TSF: silicium superfluid helium
Contents |
Heat transfer silicium – superfluid helium between 0.4 and 2.17K
J. Amrit, in collaboration with the Accelerator Division of Institut de Physique Nucléaire d'Orsay ( Jean-Pierre Thermeau)
Objective
The aim of the study is to examine experimentally heat transfer between the surface of a Silicon single crystal and Superfluid Helium-4. Experimentally, this heat exchange is characterized by the thermal boundary resistance, known as the Kapitza resistance. Determining the temperature dependency of the latter, shall lead to an understanding of heat exchange at a microscopic level and, in particular, of the nature of the phonon (heat carriers) diffusion mechanism, which is determined by the ratio s/l, where s and l are respectively the mean surface roughness and the phonon wavelength [1].
Description
Our previous experimental set-up was limited to the temperature range 1.5-2.1K [2]. Getting access to temperatures as low as 0.3K required the construction of a new cryogenic environment, comprising of a Helium-3 refrigerator (see Figure 1). The characteristic of this refrigerator is a closed-circuit helium-3 circulating system and the cold source is a chamber consisting of liquid helium-3. We use a Helium-3 refrigerator since its cooling capacity (10mW at 1K) is well suited to steady state thermal studies. A new experimental cell was designed and constructed (see Figure 2). The cell consists of a Silicon single crystal rod (6 mm in diameter) which is glued (Stycast 2852 FT) to one extremity of a thin-walled CuNi tube (2/10 mm thickness). A copper Helium-4 reservoir is welded to the other end of the tube. This reservoir is in thermal contact with the cold source of the refrigerator. Three bear-chip Ruthenium oxide thermometers (1mm x 1mm in size) are glued to the crystal at well-known intervals. Three other similar thermometers are inserted into the tube.
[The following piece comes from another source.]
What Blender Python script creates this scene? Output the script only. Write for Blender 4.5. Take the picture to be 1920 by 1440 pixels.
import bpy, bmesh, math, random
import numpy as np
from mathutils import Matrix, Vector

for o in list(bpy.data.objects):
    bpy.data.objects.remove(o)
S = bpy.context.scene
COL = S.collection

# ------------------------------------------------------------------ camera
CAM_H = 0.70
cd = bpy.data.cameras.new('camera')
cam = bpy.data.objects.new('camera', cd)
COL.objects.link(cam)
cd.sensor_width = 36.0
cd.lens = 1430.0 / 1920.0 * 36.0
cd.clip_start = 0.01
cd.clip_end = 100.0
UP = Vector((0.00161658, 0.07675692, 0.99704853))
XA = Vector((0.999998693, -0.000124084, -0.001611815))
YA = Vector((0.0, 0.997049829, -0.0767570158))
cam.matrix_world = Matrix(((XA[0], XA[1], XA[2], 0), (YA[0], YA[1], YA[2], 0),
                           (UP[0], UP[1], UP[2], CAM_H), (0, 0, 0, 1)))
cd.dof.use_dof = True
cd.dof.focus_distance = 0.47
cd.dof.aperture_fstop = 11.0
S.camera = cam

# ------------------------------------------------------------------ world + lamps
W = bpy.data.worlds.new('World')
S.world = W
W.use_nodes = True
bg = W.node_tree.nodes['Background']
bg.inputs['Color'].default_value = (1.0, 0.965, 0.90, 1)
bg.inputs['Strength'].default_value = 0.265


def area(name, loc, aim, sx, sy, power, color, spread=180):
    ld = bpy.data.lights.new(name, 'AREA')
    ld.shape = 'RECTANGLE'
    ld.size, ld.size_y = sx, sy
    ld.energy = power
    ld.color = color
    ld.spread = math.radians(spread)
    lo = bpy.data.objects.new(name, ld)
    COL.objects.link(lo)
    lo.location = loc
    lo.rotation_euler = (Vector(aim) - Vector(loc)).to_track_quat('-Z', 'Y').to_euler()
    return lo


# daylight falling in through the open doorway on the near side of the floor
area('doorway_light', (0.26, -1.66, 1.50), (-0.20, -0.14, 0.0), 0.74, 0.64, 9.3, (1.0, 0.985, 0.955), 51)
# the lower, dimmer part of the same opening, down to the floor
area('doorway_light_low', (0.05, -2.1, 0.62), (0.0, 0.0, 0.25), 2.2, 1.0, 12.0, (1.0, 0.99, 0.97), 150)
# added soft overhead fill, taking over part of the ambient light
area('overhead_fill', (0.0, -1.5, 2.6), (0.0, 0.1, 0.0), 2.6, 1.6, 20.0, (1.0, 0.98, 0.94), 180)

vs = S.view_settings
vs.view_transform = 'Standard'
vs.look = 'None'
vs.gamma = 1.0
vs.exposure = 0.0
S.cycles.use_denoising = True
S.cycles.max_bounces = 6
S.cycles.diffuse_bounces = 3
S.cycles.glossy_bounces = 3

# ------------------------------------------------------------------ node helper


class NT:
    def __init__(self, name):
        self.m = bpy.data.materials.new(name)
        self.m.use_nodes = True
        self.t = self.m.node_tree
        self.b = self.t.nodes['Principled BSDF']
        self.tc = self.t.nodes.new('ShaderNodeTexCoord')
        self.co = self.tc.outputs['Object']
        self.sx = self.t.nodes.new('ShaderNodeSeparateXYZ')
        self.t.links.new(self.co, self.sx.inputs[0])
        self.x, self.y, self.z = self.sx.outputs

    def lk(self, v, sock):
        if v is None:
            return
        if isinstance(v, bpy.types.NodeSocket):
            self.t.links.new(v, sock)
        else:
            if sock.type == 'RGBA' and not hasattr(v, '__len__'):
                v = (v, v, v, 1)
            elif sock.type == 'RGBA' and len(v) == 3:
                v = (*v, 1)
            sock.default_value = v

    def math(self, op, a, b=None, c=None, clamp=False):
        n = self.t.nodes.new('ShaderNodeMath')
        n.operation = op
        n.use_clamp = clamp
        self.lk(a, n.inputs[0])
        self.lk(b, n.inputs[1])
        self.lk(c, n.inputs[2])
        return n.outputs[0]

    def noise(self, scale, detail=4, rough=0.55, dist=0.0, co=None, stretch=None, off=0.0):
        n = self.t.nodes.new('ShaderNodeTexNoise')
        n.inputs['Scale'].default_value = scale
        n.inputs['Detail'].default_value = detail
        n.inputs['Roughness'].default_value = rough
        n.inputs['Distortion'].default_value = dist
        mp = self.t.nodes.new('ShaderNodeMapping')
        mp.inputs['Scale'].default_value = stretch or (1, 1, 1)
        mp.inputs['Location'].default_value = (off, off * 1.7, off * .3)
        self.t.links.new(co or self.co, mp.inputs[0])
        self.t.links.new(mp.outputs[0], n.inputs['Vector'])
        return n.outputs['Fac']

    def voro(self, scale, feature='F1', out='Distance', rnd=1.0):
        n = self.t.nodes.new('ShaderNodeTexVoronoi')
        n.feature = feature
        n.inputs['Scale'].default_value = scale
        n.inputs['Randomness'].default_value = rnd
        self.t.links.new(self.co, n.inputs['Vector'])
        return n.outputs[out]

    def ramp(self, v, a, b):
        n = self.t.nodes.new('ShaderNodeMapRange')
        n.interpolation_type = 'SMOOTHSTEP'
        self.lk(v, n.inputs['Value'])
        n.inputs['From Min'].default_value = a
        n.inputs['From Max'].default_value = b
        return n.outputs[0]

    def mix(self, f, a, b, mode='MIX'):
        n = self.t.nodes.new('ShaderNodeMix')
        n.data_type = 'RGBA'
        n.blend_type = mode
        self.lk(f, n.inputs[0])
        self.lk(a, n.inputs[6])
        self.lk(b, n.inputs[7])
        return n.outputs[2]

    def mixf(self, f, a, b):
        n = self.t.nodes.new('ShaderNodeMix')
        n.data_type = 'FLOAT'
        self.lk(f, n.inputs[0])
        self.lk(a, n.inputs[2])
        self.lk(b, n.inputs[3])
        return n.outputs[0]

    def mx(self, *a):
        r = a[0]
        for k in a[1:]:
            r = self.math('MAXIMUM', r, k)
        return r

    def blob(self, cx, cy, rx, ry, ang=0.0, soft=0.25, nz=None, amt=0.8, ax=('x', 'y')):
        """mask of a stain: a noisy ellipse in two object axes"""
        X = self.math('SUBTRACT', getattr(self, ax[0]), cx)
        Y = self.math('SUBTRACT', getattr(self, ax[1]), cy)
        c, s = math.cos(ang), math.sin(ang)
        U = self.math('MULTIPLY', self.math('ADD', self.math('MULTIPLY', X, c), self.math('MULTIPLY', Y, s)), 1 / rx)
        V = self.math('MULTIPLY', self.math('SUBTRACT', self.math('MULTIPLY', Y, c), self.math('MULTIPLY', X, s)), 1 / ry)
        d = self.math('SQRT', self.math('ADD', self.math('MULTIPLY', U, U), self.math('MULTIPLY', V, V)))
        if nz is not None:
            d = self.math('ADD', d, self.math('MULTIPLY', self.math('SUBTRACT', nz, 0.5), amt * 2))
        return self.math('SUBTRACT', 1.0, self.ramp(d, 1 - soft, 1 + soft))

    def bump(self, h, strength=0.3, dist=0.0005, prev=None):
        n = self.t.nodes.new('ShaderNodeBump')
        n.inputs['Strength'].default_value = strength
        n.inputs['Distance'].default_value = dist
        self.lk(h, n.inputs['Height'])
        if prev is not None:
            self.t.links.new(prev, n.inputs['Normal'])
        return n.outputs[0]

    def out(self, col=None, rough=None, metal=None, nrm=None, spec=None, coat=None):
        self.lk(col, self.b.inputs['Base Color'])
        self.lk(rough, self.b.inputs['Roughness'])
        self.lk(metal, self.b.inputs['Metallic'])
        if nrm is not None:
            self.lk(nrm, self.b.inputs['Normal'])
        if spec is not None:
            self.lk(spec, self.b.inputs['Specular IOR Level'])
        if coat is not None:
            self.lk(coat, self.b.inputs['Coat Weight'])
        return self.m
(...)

All of these thermometers were calibrated in Superfluid helium prior to the experiment. Two heaters (one made of Manganin wire and the other, a carbon resistor) are placed at the extremity of the crystal and at the top of the cell. The temperature of Helium-4 in the cell is given by a calibrated Germanium (LakeShore) thermometer. The measurements are performed in the following manner: The Superfluid Helium temperature in the tube is maintained constant to within 0.1 mK and the temperature evolution on the crystal side of the interface is recorded in the presence of a heat flux injected from the crystal.
Results
A first set of measurements were performed. Our cell design and experimental technique have proved successful in determining the Kapitza resistance between a solid and Superfluid helium in a large temperature range for the first time. We recall that the Kapitza resistance is given by the ratio DT/Q , where DT and Q are respectively the temperature jump at the interface and the heat flux crossing the interface.
We insist on the aspect that these experiments are complex since they require measurements of temperature variations of the order of few tens of milliKelvin and heat flux variations of a few microWatt. A typical measurement signal is shown in Figure 3. Figure 4 shows the Kapitza resistance as a function of temperature. Our results show that the Kapitza resistance continues to increase with decreasing temperatures. Primary analysis indicates that diffuse resonant scattering of phonon from the Silicon surface roughness persists even at temperatures as low as 0.4K. The novel result is that the mean surface roughness that comes into play is 1-2 nm in height.
Conclusions
We have conducted the first direct measurements of the Kapitza resistance between a Silicon crystal and Superfluid Helium for temperatures ranging from 0.35 K to 2.1K. The results clearly suggest that the bulk properties neither of the solid nor of Superfluid helium influence heat transfer at the interface. Heat transfer thus appears to be entirely governed by phonon diffusion at a nano-metric scale at the interface. New experiments at different pressures of Superfluid Helium-4 are in progress.
References
[1]. I. N. Adamenko and I. M. Fuks, Sov. Phys. J. E. T. P. , 32, 1123 (1971)
[2]. J. Amrit and M. X. François, Journal of Low Temperature Physics, 128, Nos.3/4 (2002)